Problem to solve >>
For this exercise, return only the lines from the line containing "Build this scene" through the line containing "def xat(px, Y): return (px - CX) * Y / F", both ends included, exactly as they are.

Information provided >>
# # #

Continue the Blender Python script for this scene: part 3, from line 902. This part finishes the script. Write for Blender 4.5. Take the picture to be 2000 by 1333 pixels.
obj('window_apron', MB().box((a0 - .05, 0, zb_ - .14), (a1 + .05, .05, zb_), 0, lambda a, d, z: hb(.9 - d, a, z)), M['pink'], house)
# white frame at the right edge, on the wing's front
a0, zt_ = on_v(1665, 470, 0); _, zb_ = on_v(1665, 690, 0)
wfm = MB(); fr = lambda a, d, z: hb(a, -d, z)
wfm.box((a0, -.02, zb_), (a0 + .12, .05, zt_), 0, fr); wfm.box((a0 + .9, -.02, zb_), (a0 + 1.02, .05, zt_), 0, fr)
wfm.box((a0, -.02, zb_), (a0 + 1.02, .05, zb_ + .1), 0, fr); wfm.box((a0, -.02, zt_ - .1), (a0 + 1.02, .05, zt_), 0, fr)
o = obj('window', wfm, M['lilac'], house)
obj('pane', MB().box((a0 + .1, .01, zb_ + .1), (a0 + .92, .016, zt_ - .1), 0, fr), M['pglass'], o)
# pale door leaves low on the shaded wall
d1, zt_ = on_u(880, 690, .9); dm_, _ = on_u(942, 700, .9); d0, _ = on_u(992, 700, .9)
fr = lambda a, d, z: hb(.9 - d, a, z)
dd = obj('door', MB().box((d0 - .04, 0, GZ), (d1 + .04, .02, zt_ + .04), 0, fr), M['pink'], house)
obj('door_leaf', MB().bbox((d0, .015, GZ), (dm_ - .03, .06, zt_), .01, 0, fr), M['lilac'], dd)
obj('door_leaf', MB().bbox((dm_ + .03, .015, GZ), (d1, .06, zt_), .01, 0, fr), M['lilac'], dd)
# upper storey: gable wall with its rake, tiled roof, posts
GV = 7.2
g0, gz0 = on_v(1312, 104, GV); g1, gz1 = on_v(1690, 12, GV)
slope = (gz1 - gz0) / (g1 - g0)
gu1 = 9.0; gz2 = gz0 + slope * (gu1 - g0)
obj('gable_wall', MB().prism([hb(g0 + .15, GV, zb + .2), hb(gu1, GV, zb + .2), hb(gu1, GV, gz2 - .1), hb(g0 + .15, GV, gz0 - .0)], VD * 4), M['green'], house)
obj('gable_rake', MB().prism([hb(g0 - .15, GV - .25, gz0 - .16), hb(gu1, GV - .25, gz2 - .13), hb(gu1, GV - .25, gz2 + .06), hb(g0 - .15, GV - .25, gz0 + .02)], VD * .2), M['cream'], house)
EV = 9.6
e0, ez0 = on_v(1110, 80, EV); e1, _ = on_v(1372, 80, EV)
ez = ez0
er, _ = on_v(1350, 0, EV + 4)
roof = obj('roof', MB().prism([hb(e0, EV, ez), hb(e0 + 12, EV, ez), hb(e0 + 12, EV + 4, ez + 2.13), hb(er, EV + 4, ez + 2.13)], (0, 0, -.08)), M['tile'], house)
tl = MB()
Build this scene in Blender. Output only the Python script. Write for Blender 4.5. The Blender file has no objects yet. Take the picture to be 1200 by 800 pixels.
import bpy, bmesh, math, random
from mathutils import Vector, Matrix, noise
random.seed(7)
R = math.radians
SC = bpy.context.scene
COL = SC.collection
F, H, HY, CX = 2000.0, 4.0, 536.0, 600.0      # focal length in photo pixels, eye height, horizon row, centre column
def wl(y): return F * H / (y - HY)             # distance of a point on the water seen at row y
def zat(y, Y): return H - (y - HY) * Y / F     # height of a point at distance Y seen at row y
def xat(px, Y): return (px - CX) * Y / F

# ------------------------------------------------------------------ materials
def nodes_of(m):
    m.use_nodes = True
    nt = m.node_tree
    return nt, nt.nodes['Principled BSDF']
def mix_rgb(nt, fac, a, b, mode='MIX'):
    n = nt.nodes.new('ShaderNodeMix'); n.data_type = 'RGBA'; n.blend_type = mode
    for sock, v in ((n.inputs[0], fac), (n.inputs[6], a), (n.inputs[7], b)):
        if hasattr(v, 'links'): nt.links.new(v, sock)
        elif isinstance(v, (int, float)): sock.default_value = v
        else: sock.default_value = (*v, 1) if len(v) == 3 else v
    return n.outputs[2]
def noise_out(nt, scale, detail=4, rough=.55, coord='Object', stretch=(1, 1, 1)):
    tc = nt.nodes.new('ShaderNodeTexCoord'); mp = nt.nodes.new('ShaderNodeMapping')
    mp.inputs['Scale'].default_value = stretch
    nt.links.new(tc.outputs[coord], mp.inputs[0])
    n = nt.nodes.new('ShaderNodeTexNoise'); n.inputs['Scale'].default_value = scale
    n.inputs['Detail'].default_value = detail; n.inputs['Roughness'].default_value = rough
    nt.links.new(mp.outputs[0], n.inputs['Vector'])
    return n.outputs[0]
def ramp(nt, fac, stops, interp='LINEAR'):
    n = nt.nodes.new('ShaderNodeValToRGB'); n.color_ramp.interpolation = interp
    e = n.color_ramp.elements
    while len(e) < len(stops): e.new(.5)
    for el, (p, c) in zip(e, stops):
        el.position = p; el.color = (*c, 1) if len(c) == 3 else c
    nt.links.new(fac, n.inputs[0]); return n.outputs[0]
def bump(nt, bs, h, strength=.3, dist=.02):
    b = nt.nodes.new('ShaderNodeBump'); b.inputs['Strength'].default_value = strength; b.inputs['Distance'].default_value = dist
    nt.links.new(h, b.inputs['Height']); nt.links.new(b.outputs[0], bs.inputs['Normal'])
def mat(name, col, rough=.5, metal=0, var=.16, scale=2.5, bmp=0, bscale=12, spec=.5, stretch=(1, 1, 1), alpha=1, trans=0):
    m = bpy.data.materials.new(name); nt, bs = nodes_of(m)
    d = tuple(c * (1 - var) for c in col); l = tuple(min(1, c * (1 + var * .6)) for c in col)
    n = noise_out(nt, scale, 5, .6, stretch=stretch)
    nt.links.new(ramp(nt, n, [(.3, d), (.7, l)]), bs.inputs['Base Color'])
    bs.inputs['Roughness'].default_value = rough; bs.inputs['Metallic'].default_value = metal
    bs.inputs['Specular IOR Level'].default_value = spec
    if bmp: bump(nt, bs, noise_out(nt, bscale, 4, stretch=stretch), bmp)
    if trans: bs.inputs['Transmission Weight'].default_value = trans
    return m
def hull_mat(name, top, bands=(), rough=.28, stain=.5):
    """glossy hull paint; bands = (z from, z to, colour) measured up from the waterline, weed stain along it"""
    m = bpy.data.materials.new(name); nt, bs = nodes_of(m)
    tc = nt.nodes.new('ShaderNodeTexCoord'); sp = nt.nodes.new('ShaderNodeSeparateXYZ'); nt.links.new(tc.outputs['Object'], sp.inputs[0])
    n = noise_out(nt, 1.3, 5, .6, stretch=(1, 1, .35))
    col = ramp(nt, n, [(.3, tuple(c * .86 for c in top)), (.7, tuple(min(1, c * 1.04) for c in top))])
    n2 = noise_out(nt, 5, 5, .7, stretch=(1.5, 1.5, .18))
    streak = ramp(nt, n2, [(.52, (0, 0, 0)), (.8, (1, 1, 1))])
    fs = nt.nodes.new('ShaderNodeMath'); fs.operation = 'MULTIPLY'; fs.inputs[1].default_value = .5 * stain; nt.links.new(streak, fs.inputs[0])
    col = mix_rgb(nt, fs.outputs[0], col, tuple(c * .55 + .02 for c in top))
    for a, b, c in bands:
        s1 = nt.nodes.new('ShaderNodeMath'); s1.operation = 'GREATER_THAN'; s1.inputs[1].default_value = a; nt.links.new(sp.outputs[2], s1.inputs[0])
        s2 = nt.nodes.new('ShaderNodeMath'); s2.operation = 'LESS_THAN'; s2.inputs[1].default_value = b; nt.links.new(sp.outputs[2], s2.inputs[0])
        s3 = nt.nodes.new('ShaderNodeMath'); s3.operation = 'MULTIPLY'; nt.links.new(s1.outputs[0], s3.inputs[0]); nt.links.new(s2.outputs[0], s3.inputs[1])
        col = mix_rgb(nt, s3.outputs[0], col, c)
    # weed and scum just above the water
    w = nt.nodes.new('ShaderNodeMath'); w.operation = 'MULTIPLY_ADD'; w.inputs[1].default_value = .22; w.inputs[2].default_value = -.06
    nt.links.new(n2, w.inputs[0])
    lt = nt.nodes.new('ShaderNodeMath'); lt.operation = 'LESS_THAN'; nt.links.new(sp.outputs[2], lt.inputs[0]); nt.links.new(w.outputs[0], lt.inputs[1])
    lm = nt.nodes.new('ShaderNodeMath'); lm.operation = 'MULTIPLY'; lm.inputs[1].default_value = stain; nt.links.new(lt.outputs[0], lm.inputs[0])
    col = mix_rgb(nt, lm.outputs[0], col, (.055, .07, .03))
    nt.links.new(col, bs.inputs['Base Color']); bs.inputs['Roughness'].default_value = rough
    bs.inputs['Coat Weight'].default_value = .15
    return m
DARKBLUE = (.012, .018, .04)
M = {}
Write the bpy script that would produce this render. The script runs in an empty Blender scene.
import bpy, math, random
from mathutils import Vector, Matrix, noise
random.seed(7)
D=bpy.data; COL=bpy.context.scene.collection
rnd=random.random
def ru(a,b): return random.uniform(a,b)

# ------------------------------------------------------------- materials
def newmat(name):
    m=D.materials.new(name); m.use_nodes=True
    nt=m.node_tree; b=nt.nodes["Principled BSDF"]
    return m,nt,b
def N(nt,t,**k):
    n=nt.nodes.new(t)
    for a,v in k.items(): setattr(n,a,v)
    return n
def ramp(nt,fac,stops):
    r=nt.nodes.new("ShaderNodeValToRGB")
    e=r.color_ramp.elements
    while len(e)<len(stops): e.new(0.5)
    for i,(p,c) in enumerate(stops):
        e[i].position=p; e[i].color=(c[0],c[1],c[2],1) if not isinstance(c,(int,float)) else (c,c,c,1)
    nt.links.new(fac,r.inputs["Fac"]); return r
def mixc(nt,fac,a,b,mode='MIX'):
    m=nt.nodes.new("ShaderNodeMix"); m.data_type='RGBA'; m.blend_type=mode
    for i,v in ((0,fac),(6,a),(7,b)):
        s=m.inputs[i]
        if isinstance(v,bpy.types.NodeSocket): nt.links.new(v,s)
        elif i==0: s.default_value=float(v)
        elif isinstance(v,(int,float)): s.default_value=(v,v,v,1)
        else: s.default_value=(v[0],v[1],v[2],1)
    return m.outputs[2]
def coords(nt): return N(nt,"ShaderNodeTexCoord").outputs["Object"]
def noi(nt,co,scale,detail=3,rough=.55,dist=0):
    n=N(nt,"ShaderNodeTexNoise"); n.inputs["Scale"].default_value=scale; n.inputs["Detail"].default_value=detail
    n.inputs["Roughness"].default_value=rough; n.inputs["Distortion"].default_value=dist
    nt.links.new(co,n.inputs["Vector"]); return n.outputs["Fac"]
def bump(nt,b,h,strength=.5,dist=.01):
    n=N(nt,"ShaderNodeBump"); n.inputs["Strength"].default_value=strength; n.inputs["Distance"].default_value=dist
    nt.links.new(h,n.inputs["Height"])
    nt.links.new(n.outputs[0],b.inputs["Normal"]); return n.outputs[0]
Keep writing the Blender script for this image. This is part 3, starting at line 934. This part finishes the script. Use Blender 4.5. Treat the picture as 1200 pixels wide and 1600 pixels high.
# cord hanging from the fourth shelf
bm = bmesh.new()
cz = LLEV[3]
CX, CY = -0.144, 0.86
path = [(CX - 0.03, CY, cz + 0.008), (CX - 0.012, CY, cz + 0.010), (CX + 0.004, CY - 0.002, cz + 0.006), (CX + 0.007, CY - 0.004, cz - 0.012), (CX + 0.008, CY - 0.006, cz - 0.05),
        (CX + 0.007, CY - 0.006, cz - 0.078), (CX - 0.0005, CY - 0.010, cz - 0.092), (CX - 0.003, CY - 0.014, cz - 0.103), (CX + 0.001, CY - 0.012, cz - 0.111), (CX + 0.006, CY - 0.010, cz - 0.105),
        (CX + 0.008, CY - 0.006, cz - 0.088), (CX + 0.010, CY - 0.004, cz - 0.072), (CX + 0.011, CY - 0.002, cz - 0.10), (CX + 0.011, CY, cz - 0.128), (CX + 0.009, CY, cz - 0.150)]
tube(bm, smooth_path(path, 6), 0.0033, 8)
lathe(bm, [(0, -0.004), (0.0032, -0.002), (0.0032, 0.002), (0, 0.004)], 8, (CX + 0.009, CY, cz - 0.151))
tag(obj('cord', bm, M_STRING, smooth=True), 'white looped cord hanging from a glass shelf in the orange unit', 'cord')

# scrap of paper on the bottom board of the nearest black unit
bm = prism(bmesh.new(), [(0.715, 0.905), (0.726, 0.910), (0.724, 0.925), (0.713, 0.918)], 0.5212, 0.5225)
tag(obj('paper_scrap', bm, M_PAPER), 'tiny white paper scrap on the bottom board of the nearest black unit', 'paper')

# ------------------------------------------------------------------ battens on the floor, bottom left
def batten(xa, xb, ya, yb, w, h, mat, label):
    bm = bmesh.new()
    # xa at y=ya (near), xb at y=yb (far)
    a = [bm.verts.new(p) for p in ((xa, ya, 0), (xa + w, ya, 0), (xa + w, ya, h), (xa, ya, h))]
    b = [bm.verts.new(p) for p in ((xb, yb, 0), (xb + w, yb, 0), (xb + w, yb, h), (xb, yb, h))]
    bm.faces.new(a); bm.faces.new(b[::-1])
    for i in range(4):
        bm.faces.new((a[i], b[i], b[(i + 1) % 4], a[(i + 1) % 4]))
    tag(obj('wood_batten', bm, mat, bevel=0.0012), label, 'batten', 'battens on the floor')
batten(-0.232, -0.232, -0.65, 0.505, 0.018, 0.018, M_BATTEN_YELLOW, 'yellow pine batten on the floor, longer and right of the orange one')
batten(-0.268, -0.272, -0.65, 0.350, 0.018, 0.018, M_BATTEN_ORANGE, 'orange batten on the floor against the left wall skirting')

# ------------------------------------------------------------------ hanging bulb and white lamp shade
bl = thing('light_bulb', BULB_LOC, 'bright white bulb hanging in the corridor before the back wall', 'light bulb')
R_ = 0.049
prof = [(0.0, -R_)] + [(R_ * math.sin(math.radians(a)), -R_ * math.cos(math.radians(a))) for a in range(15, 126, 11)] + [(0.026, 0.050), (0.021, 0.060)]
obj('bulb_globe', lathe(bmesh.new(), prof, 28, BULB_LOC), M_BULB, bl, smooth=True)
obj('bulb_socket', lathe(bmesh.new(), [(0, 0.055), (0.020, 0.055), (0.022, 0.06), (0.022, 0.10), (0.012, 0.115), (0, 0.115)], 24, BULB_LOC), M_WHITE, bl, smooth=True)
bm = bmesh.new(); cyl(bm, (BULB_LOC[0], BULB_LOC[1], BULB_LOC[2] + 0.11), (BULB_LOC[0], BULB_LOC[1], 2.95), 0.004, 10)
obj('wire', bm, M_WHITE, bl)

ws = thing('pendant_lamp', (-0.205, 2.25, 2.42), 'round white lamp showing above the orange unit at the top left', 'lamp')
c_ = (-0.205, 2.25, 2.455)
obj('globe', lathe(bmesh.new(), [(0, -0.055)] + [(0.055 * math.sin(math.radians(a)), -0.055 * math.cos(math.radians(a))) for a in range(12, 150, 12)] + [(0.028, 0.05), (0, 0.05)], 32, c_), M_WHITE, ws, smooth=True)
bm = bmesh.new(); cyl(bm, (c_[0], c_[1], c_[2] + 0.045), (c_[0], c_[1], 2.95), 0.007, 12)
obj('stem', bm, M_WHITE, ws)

# # #

Task answer >>
Build this scene in Blender. Output only the Python script. Write for Blender 4.5. The Blender file has no objects yet. Take the picture to be 1200 by 800 pixels.
import bpy, bmesh, math, random
from mathutils import Vector, Matrix, noise
random.seed(7)
R = math.radians
SC = bpy.context.scene
COL = SC.collection
F, H, HY, CX = 2000.0, 4.0, 536.0, 600.0      # focal length in photo pixels, eye height, horizon row, centre column
def wl(y): return F * H / (y - HY)             # distance of a point on the water seen at row y
def zat(y, Y): return H - (y - HY) * Y / F     # height of a point at distance Y seen at row y
def xat(px, Y): return (px - CX) * Y / F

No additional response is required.